Helmcke: Der Staat muss flankierende Maßnahmen setzen. Es ist aber nicht so, dass man immer die ganz große Strukturreform braucht, um Dinge umzusetzen. Wachstum braucht darüber hinaus vor allem auch konkrete Initiativen. Dafür geben wir auch Impulse – Initiativen, die wir morgen angehen könnten, die man relativ rasch umsetzen kann und die keiner großen politischen Weichenstellungen bedürfen. In Deutschland gibt es etwa die Initiative arbeiterkind.de, ein Netzwerk von Mentoren aus der Wirtschaft, das hilft, Bildungsmobilität zu steigern. So etwas kann auch in Österreich funktionieren. Man kann also eine Entwicklung fördern, ohne auf langfristige staatliche Interventionen zu warten.
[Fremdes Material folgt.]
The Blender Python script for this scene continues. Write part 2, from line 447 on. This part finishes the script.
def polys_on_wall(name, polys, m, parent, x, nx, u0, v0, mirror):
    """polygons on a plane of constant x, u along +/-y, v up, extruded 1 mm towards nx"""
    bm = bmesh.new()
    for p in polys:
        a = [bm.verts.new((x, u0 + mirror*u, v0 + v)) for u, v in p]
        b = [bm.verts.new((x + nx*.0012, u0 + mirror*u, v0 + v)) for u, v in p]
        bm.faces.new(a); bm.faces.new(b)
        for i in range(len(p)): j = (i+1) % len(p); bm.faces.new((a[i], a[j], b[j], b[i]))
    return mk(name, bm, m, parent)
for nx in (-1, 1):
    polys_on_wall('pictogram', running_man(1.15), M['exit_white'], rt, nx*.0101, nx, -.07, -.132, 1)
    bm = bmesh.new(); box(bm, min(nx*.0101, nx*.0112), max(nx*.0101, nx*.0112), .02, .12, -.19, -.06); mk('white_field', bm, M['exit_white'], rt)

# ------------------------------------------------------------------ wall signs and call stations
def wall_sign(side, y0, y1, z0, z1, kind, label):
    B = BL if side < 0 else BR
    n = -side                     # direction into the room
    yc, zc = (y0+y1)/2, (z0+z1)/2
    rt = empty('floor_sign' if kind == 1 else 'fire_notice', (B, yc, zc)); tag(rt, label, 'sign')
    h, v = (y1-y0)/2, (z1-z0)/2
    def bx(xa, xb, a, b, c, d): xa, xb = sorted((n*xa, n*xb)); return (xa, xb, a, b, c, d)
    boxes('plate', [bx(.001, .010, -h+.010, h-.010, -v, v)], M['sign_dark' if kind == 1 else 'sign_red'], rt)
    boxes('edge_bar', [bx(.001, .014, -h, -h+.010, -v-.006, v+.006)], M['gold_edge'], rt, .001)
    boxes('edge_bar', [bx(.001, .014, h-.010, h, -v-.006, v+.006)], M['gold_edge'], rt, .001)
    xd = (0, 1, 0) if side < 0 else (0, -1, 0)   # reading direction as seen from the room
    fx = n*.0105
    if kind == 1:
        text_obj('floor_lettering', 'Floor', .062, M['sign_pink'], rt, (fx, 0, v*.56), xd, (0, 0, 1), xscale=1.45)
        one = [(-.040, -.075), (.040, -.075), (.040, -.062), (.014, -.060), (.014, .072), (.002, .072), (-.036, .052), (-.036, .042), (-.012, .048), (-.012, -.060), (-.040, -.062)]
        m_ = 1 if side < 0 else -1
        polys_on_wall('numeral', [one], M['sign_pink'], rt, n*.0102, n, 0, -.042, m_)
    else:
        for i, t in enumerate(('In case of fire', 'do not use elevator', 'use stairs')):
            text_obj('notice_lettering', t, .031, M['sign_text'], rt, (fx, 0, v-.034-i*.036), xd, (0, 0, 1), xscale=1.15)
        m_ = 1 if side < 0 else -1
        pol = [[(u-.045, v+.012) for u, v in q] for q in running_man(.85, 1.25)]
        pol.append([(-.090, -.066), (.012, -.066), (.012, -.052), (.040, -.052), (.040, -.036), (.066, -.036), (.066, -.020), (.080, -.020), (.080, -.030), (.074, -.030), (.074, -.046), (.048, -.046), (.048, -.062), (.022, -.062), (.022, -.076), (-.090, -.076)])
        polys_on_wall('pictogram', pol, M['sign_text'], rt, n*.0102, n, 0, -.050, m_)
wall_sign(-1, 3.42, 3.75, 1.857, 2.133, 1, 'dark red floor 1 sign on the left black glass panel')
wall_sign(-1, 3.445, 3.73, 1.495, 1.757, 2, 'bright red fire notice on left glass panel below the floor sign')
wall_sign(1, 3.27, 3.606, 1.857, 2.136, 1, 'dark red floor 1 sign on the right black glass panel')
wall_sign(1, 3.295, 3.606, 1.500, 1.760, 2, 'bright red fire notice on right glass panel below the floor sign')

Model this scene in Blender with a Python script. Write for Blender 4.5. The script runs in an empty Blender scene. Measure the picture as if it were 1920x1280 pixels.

In Ihrer Studie betonen Sie, dass es bei den Unternehmensgründungen hapert.

Helmcke: Start-ups entwickeln sich hierzulande schlechter als etwa in London oder Berlin. Sowohl bei der Anzahl der Gründungen als auch bei der Erfolgswahrscheinlichkeit.

Woran liegt das?

Helmcke: Es liegt unter anderem am fehlenden Zugang zu langfristigen Finanzierungen. Wir züchten kleine Pflänzchen, aber die wenigsten werden groß. Es fehlt an Venture Capital und Private Equity. An den Ideen fehlt es nicht. Österreich hat gute Forscher, ich denke etwa an das AKH, eine der größten Universitätskliniken. Wir machen aus diesem Know-how aber zu wenig.

Schamp: Das vorhandene Potenzial wird nicht ausreichend genutzt. Politik und Wirtschaft sollten hier viel stärker gemeinsam agieren. Die Gründerszene in Österreich könnte etwa vom Aufbau eines gemeinsamen Fonds für Venture Capital von österreichischen Industrieunternehmen und Banken profitieren – unterstützt von der Politik. Darüber hinaus könnte man Forschung und Entwicklung auch nach internationalem Vorbild durch Innovation Labs an Universitäten einrichten.

Helmcke: Das sind alles natürlich nur einzelne Beispiele, um Momentum zu erzeugen. Wenn Wirtschaft und Politik aber ernsthaft an den Erfolgsfaktoren für die Potenziale arbeiten, dann wird Österreich wieder wachsen.

Globale Trends

In ihrer Studie haben die McKinsey-Autoren globale Trends herausgefiltert und deren Relevanz für Österreich überprüft.

Wachstumschancen stecken etwa in der schlauen Fabrik (Industrie 4.0), im gut betreuten Altern, bei neuen Energien und im Gesundheitsbereich.